The videos used in the study were culled from a set of 132 that
Frank recorded during a previous experiment.
In Frank’s original study, 132 interview subjects were given the
option to “steal” a check made out to a political party or cause they
strongly opposed.
Subjects who took the check but lied about it successfully to a
retired law enforcement interrogator received rewards for themselves and a
group they supported; Subjects caught lying incurred a penalty: they and their
group received no money, but the group they despised did. Subjects who did not
steal the check faced similar punishment if judged lying, but received a
smaller sum for being judged truthful.
The interrogators opened each interview by posing basic,
everyday questions. Following this mundane conversation, the interrogators
asked about the check. At this critical point, the monetary rewards and
penalties increased the stakes of lying, creating an incentive to deceive and
do it well.
In their study on automated deceit detection, Nwogu and her
colleagues selected 40 videotaped interrogations.

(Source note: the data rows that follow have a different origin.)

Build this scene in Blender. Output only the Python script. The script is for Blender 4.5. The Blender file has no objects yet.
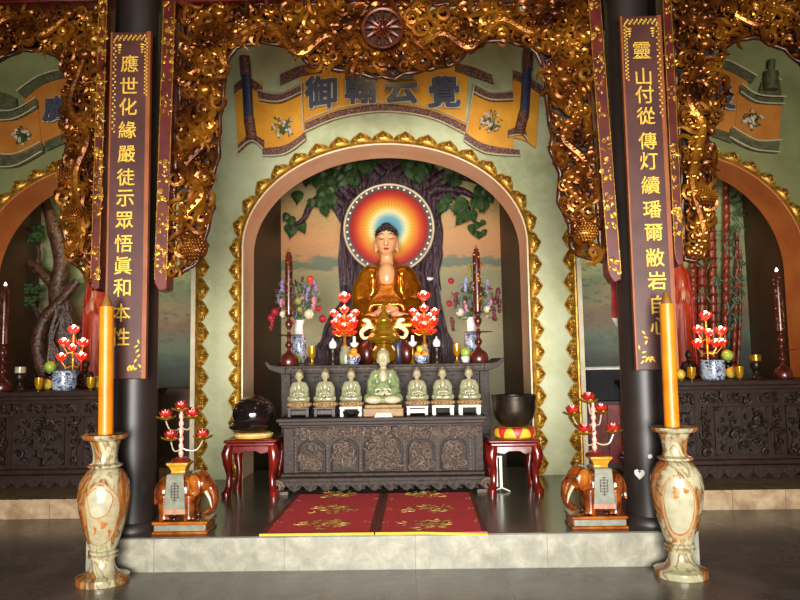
import bpy, math, random
from mathutils import Vector, Matrix
random.seed(7)
PI = math.pi
sc = bpy.context.scene
COL = sc.collection
vs = sc.view_settings
sc.display_settings.display_device = 'sRGB'
vs.view_transform = 'Standard'; vs.look = 'None'; vs.gamma = 1.0; vs.use_curve_mapping = False
vs.exposure = 0.0

# ------------------------------------------------------------------ camera
FPX = 700.0
CAM = Vector((0, 0, 1.443))
ROT = Matrix.Rotation(math.radians(0.9), 3, 'Z') @ Matrix.Rotation(math.radians(90 + 5.06), 3, 'X') @ Matrix.Rotation(math.radians(-0.95), 3, 'Z')
cd = bpy.data.cameras.new('camera'); cam = bpy.data.objects.new('camera', cd); COL.objects.link(cam)
cd.sensor_width = 36; cd.sensor_fit = 'HORIZONTAL'; cd.lens = 36 * FPX / 800
cd.clip_start = 0.05; cd.clip_end = 100
cam.matrix_world = Matrix.Translation(CAM) @ ROT.to_4x4()
sc.camera = cam

def P(px, py, Y):
    d = ROT @ Vector(((px - 400) / FPX, (300 - py) / FPX, -1))
    return CAM + d * (Y / d.y)
def XX(px, py, Y): return P(px, py, Y).x
def ZZ(px, py, Y): return P(px, py, Y).z
def S(Y): return Y / FPX          # metres per pixel at depth Y

# ------------------------------------------------------------------ object helpers
def link(o):
    COL.objects.link(o); return o
def props(o, label=None, cat=None, group=None, kind=None):
    if label: o['label'] = label
    if cat: o['category'] = cat
    if group: o['group'] = group
    if kind: o['kind'] = kind
    return o
def thing(name, label, cat, loc=(0, 0, 0), rz=0, group=None):
    o = link(bpy.data.objects.new(name, None))
    o.empty_display_size = 0.05
    o.location = loc; o.rotation_euler = (0, 0, rz)
    return props(o, label, cat, group)
def dup(root, loc, rz, label=None, group=None, scale=None):
    r = root.copy(); link(r); r.location = loc; r.rotation_euler = (0, 0, rz)
    if scale: r.scale = (scale,) * 3
    if label: r['label'] = label
    if group: r['group'] = group
    for ch in list(root.children):
        c = ch.copy(); link(c); c.parent = r
        for g in list(ch.children):
            d = g.copy(); link(d); d.parent = c
    return r
def inpoly(x, y, poly):
    r = False; j = len(poly) - 1
    for i in range(len(poly)):
        xi, yi = poly[i]; xj, yj = poly[j]
        if (yi > y) != (yj > y) and x < (xj - xi) * (y - yi) / (yj - yi) + xi: r = not r
        j = i
    return r

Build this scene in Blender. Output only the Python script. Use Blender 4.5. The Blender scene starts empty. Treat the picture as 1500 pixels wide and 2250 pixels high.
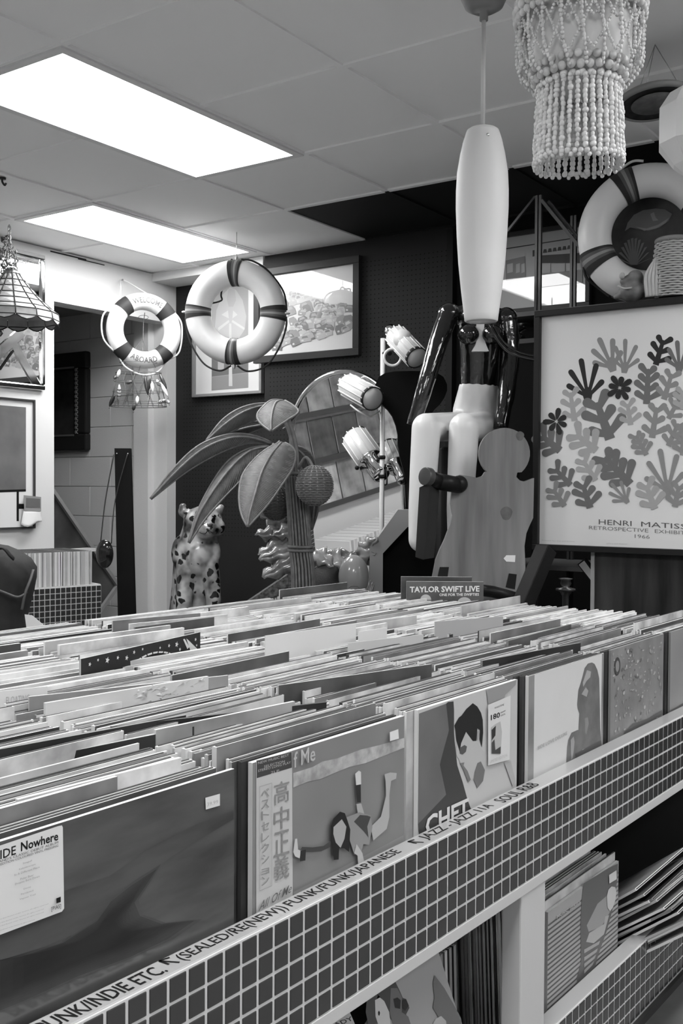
import bpy, bmesh, math, random
from mathutils import Vector, Matrix
V = Vector
PI = math.pi
RND = random.Random(11)
sc = bpy.context.scene
col = sc.collection

# ------------------------------------------------------------------ camera
CAM = V((0, 0, 1.2))
F_PX, YAW, PITCH, ROLL = 2260.5, -0.96615, -0.023436, 0.005772
_fwd = V((-math.sin(YAW) * math.cos(PITCH), math.cos(YAW) * math.cos(PITCH), math.sin(PITCH)))
_r0 = V((math.cos(YAW), math.sin(YAW), 0))
_u0 = _r0.cross(_fwd)
_r = _r0 * math.cos(ROLL) + _u0 * math.sin(ROLL)
_u = _u0 * math.cos(ROLL) - _r0 * math.sin(ROLL)
cam_d = bpy.data.cameras.new('camera')
cam_d.sensor_fit = 'VERTICAL'
cam_d.sensor_height = 36.0
cam_d.sensor_width = 24.0
cam_d.lens = 36.0 * F_PX / 2250.0
cam_d.clip_start = 0.02
cam = bpy.data.objects.new('camera', cam_d)
col.objects.link(cam)
m3 = Matrix((_r, _u, -_fwd)).transposed()
cam.matrix_world = Matrix.Translation(CAM) @ m3.to_4x4()
sc.camera = cam

# ------------------------------------------------------------------ view, world
sc.view_settings.view_transform = 'Standard'
sc.view_settings.look = 'None'
sc.view_settings.gamma = 1.0
sc.view_settings.use_curve_mapping = False
sc.view_settings.exposure = 0.0
world = bpy.data.worlds.new('world')
sc.world = world
world.use_nodes = True
world.node_tree.nodes['Background'].inputs[0].default_value = (0.9, 0.9, 0.9, 1)
world.node_tree.nodes['Background'].inputs[1].default_value = 0.05
PANEL_POWER = 20.0      # brightness of the ceiling light diffusers


def ray(x, y):
    return _r * ((x - 750) / F_PX) - _u * ((y - 1125) / F_PX) + _fwd


def at(x, y, d):
    """point of the room seen at (x, y) of the photograph, d metres in front of the lens"""
    return CAM + ray(x, y) * d


def on_x(x, y, X):
    r = ray(x, y)
    return CAM + r * (X / r.x)


def on_y(x, y, Y):
    r = ray(x, y)
    return CAM + r * (Y / r.y)


def on_z(x, y, Z):
    r = ray(x, y)
    return CAM + r * ((Z - CAM.z) / r.z)


def on_plane(x, y, o, n):
    r = ray(x, y)
    return CAM + r * ((o - CAM).dot(n) / r.dot(n))


# ------------------------------------------------------------------ materials (all neutral greys)
MATS = {}


def mat(name, v=0.5, rough=0.6, metal=0.0, noise=None, bump=None, emit=None, coat=0.0, trans=0.0, spec=0.5, stretch=(1, 1, 1), ior=1.45):
    if name in MATS:
        return MATS[name]
    m = bpy.data.materials.new(name)
    m.use_nodes = True
    nt = m.node_tree
    b = nt.nodes['Principled BSDF']
    b.inputs['Base Color'].default_value = (v, v, v, 1)
    b.inputs['Roughness'].default_value = rough
    b.inputs['Metallic'].default_value = metal
    b.inputs['Coat Weight'].default_value = coat
    b.inputs['Coat Roughness'].default_value = 0.015 if coat == 1.0 else 0.08
    b.inputs['Transmission Weight'].default_value = trans
    b.inputs['Specular IOR Level'].default_value = .18 if (spec == .5 and v < .05 and rough > .3) else spec
    b.inputs['IOR'].default_value = ior
    if emit is not None:
        b.inputs['Emission Color'].default_value = (1, 1, 1, 1)
        b.inputs['Emission Strength'].default_value = emit
    if noise or bump:
        tc = nt.nodes.new('ShaderNodeTexCoord')
        mp = nt.nodes.new('ShaderNodeMapping')
        mp.inputs['Scale'].default_value = stretch
        nt.links.new(tc.outputs['Object'], mp.inputs[0])
    if noise:
        scale, lo, hi = noise[:3]
        nz = nt.nodes.new('ShaderNodeTexNoise')
        nz.inputs['Scale'].default_value = scale
        nz.inputs['Detail'].default_value = noise[3] if len(noise) > 3 else 4
        nt.links.new(mp.outputs[0], nz.inputs['Vector'])
        cr = nt.nodes.new('ShaderNodeValToRGB')
        cr.color_ramp.elements[0].position = 0.32
        cr.color_ramp.elements[1].position = 0.68
        cr.color_ramp.elements[0].color = (lo, lo, lo, 1)
        cr.color_ramp.elements[1].color = (hi, hi, hi, 1)
        nt.links.new(nz.outputs['Fac'], cr.inputs[0])
        nt.links.new(cr.outputs[0], b.inputs['Base Color'])
    if bump:
        nz2 = nt.nodes.new('ShaderNodeTexNoise')
        nz2.inputs['Scale'].default_value = bump[0]
        nz2.inputs['Detail'].default_value = 3
        nt.links.new(mp.outputs[0], nz2.inputs['Vector'])
        bp = nt.nodes.new('ShaderNodeBump')
        bp.inputs['Strength'].default_value = bump[1]
        bp.inputs['Distance'].default_value = bump[2] if len(bump) > 2 else 0.01
        nt.links.new(nz2.outputs['Fac'], bp.inputs['Height'])
        nt.links.new(bp.outputs[0], b.inputs['Normal'])
    MATS[name] = m
    return m


def grey(v, rough=0.55):
    return mat('grey_%03d_%02d' % (round(v * 1000), round(rough * 100)), v, rough)


# ------------------------------------------------------------------ mesh builder
WP = {}   # world position of each object's origin


def frame_of(n, up=V((0, 0, 1))):
    n = n.normalized()
    u = up.cross(n)
    if u.length < 1e-5:
        u = V((1, 0, 0)).cross(n)
    u.normalize()
    return u, n.cross(u).normalized(), n


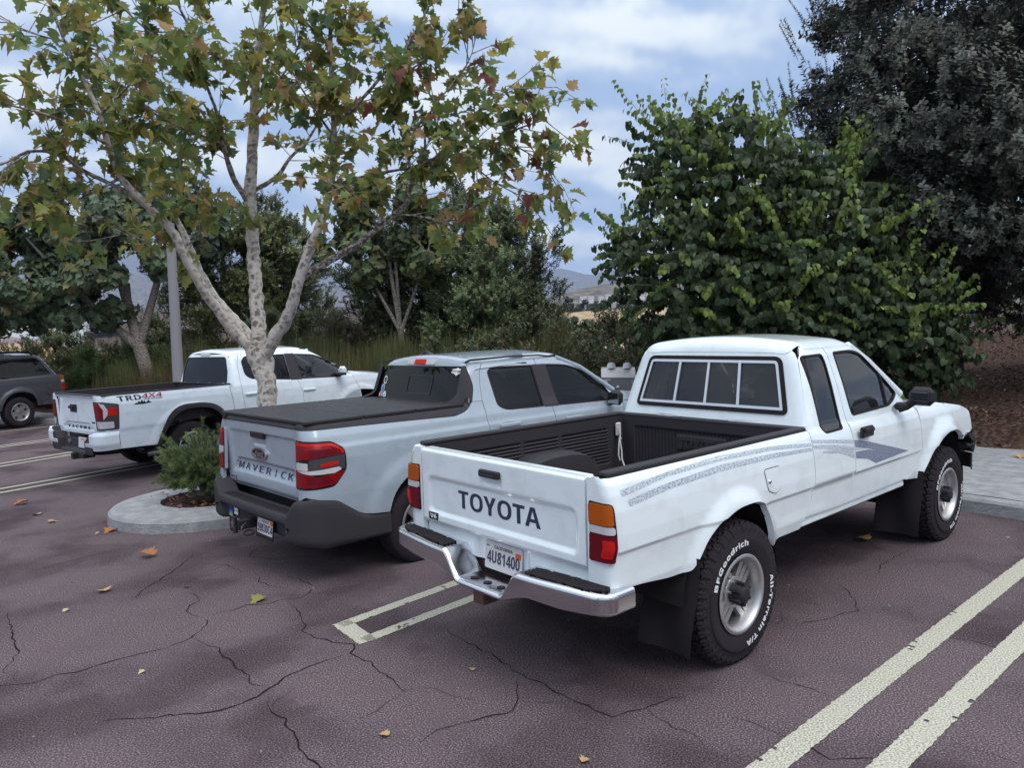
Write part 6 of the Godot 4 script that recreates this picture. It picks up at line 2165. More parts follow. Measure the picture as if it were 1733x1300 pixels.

They used the mundane beginning of each to establish what
normal, baseline eye movement looked like for each subject, focusing on the
rate of blinking and the frequency with which people shifted their direction of
gaze.
The scientists then used their automated system to compare each
subject’s baseline eye movements with eye movements during the critical section
of each interrogation—the point at which interrogators stopped asking everyday
questions and began inquiring about the check.
If the machine detected unusual variations from baseline eye
movements at this time, the researchers predicted the subject was lying.